PROBLEM TO SOLVE: Write the listing out again, all of it, word for word.

SUPPLIED MATERIAL:
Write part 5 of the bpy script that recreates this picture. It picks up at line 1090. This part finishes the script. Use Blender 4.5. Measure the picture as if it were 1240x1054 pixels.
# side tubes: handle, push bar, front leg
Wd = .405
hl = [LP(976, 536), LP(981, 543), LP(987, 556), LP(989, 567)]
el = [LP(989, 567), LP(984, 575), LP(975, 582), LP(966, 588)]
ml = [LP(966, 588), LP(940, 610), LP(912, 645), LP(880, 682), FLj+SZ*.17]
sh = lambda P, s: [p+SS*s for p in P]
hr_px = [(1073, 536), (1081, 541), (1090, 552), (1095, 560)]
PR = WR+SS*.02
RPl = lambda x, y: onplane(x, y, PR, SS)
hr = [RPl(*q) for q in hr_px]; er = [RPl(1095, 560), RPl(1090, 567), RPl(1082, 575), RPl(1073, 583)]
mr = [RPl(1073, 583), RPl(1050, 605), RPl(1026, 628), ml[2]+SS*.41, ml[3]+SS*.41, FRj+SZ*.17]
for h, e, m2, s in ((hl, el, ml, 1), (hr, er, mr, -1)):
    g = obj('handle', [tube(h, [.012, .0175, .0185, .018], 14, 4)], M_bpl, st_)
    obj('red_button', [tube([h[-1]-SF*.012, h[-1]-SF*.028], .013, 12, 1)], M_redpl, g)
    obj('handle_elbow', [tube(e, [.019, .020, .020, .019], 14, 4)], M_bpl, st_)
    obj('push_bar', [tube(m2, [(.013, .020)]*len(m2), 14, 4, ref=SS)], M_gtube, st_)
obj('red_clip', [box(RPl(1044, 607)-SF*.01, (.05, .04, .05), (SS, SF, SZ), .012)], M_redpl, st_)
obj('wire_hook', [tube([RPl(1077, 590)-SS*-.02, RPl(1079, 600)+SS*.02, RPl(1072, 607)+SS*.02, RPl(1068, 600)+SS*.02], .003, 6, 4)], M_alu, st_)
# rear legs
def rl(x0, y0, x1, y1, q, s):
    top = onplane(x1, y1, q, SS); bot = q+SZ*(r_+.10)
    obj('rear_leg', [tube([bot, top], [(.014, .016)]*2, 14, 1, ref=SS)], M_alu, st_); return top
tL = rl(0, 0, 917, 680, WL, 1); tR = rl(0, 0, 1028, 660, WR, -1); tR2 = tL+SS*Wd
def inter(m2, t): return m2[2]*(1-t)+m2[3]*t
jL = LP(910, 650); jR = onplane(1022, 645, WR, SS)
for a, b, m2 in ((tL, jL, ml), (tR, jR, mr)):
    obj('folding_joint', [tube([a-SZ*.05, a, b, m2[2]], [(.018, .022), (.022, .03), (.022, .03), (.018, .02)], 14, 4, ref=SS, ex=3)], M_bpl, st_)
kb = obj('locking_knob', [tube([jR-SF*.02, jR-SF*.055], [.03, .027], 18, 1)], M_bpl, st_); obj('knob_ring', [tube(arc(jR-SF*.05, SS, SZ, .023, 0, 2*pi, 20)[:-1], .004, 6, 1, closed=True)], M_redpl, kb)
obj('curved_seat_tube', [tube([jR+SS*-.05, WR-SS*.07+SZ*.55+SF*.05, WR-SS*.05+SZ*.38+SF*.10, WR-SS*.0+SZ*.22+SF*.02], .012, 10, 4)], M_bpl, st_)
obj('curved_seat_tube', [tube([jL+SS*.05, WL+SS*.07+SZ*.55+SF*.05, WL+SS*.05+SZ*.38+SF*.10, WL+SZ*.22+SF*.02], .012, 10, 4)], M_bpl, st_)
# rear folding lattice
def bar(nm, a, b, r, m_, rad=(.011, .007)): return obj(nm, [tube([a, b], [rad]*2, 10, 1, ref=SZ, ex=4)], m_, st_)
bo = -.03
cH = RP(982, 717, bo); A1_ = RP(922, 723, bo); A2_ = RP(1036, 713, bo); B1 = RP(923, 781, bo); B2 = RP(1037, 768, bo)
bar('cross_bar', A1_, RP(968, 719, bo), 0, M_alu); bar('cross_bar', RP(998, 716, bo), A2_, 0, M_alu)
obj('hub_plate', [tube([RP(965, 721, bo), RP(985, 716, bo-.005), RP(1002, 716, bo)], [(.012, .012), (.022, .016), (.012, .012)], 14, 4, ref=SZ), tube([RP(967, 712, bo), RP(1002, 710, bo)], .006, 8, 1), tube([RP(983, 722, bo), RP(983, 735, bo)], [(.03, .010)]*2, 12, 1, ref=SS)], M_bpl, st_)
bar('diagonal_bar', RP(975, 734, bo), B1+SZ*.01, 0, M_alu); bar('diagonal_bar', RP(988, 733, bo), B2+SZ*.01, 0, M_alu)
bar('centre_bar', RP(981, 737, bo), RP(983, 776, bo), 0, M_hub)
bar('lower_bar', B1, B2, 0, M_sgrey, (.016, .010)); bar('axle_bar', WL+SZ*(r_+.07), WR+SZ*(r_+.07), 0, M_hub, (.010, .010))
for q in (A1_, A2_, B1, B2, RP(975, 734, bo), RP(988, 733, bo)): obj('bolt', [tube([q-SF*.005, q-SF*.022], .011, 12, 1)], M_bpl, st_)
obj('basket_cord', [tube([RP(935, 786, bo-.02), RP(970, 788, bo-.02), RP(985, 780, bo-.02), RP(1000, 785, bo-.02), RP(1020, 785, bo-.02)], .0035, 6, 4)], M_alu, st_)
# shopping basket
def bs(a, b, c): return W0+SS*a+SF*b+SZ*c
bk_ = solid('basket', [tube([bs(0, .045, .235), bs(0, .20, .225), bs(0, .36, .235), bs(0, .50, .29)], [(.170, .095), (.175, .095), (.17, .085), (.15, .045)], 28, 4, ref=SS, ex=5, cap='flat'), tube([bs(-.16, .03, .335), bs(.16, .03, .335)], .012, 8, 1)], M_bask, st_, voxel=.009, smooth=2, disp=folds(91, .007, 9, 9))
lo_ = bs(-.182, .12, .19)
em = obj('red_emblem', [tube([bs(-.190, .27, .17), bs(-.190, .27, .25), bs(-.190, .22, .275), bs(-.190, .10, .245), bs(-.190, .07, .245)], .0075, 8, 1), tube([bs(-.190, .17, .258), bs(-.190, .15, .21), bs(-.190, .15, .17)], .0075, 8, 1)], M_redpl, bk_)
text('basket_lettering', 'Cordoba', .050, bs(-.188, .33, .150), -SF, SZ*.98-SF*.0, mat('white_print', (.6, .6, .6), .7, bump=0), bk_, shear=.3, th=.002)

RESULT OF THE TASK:
Write part 5 of the bpy script that recreates this picture. It picks up at line 1090. This part finishes the script. Use Blender 4.5. Measure the picture as if it were 1240x1054 pixels.
# side tubes: handle, push bar, front leg
Wd = .405
hl = [LP(976, 536), LP(981, 543), LP(987, 556), LP(989, 567)]
el = [LP(989, 567), LP(984, 575), LP(975, 582), LP(966, 588)]
ml = [LP(966, 588), LP(940, 610), LP(912, 645), LP(880, 682), FLj+SZ*.17]
sh = lambda P, s: [p+SS*s for p in P]
hr_px = [(1073, 536), (1081, 541), (1090, 552), (1095, 560)]
PR = WR+SS*.02
RPl = lambda x, y: onplane(x, y, PR, SS)
hr = [RPl(*q) for q in hr_px]; er = [RPl(1095, 560), RPl(1090, 567), RPl(1082, 575), RPl(1073, 583)]
mr = [RPl(1073, 583), RPl(1050, 605), RPl(1026, 628), ml[2]+SS*.41, ml[3]+SS*.41, FRj+SZ*.17]
for h, e, m2, s in ((hl, el, ml, 1), (hr, er, mr, -1)):
    g = obj('handle', [tube(h, [.012, .0175, .0185, .018], 14, 4)], M_bpl, st_)
    obj('red_button', [tube([h[-1]-SF*.012, h[-1]-SF*.028], .013, 12, 1)], M_redpl, g)
    obj('handle_elbow', [tube(e, [.019, .020, .020, .019], 14, 4)], M_bpl, st_)
    obj('push_bar', [tube(m2, [(.013, .020)]*len(m2), 14, 4, ref=SS)], M_gtube, st_)
obj('red_clip', [box(RPl(1044, 607)-SF*.01, (.05, .04, .05), (SS, SF, SZ), .012)], M_redpl, st_)
obj('wire_hook', [tube([RPl(1077, 590)-SS*-.02, RPl(1079, 600)+SS*.02, RPl(1072, 607)+SS*.02, RPl(1068, 600)+SS*.02], .003, 6, 4)], M_alu, st_)
# rear legs
def rl(x0, y0, x1, y1, q, s):
    top = onplane(x1, y1, q, SS); bot = q+SZ*(r_+.10)
    obj('rear_leg', [tube([bot, top], [(.014, .016)]*2, 14, 1, ref=SS)], M_alu, st_); return top
tL = rl(0, 0, 917, 680, WL, 1); tR = rl(0, 0, 1028, 660, WR, -1); tR2 = tL+SS*Wd
def inter(m2, t): return m2[2]*(1-t)+m2[3]*t
jL = LP(910, 650); jR = onplane(1022, 645, WR, SS)
for a, b, m2 in ((tL, jL, ml), (tR, jR, mr)):
    obj('folding_joint', [tube([a-SZ*.05, a, b, m2[2]], [(.018, .022), (.022, .03), (.022, .03), (.018, .02)], 14, 4, ref=SS, ex=3)], M_bpl, st_)
kb = obj('locking_knob', [tube([jR-SF*.02, jR-SF*.055], [.03, .027], 18, 1)], M_bpl, st_); obj('knob_ring', [tube(arc(jR-SF*.05, SS, SZ, .023, 0, 2*pi, 20)[:-1], .004, 6, 1, closed=True)], M_redpl, kb)
obj('curved_seat_tube', [tube([jR+SS*-.05, WR-SS*.07+SZ*.55+SF*.05, WR-SS*.05+SZ*.38+SF*.10, WR-SS*.0+SZ*.22+SF*.02], .012, 10, 4)], M_bpl, st_)
obj('curved_seat_tube', [tube([jL+SS*.05, WL+SS*.07+SZ*.55+SF*.05, WL+SS*.05+SZ*.38+SF*.10, WL+SZ*.22+SF*.02], .012, 10, 4)], M_bpl, st_)
# rear folding lattice
def bar(nm, a, b, r, m_, rad=(.011, .007)): return obj(nm, [tube([a, b], [rad]*2, 10, 1, ref=SZ, ex=4)], m_, st_)
bo = -.03
cH = RP(982, 717, bo); A1_ = RP(922, 723, bo); A2_ = RP(1036, 713, bo); B1 = RP(923, 781, bo); B2 = RP(1037, 768, bo)
bar('cross_bar', A1_, RP(968, 719, bo), 0, M_alu); bar('cross_bar', RP(998, 716, bo), A2_, 0, M_alu)
obj('hub_plate', [tube([RP(965, 721, bo), RP(985, 716, bo-.005), RP(1002, 716, bo)], [(.012, .012), (.022, .016), (.012, .012)], 14, 4, ref=SZ), tube([RP(967, 712, bo), RP(1002, 710, bo)], .006, 8, 1), tube([RP(983, 722, bo), RP(983, 735, bo)], [(.03, .010)]*2, 12, 1, ref=SS)], M_bpl, st_)
bar('diagonal_bar', RP(975, 734, bo), B1+SZ*.01, 0, M_alu); bar('diagonal_bar', RP(988, 733, bo), B2+SZ*.01, 0, M_alu)
bar('centre_bar', RP(981, 737, bo), RP(983, 776, bo), 0, M_hub)
bar('lower_bar', B1, B2, 0, M_sgrey, (.016, .010)); bar('axle_bar', WL+SZ*(r_+.07), WR+SZ*(r_+.07), 0, M_hub, (.010, .010))
for q in (A1_, A2_, B1, B2, RP(975, 734, bo), RP(988, 733, bo)): obj('bolt', [tube([q-SF*.005, q-SF*.022], .011, 12, 1)], M_bpl, st_)
obj('basket_cord', [tube([RP(935, 786, bo-.02), RP(970, 788, bo-.02), RP(985, 780, bo-.02), RP(1000, 785, bo-.02), RP(1020, 785, bo-.02)], .0035, 6, 4)], M_alu, st_)
# shopping basket
def bs(a, b, c): return W0+SS*a+SF*b+SZ*c
bk_ = solid('basket', [tube([bs(0, .045, .235), bs(0, .20, .225), bs(0, .36, .235), bs(0, .50, .29)], [(.170, .095), (.175, .095), (.17, .085), (.15, .045)], 28, 4, ref=SS, ex=5, cap='flat'), tube([bs(-.16, .03, .335), bs(.16, .03, .335)], .012, 8, 1)], M_bask, st_, voxel=.009, smooth=2, disp=folds(91, .007, 9, 9))
lo_ = bs(-.182, .12, .19)
em = obj('red_emblem', [tube([bs(-.190, .27, .17), bs(-.190, .27, .25), bs(-.190, .22, .275), bs(-.190, .10, .245), bs(-.190, .07, .245)], .0075, 8, 1), tube([bs(-.190, .17, .258), bs(-.190, .15, .21), bs(-.190, .15, .17)], .0075, 8, 1)], M_redpl, bk_)
text('basket_lettering', 'Cordoba', .050, bs(-.188, .33, .150), -SF, SZ*.98-SF*.0, mat('white_print', (.6, .6, .6), .7, bump=0), bk_, shear=.3, th=.002)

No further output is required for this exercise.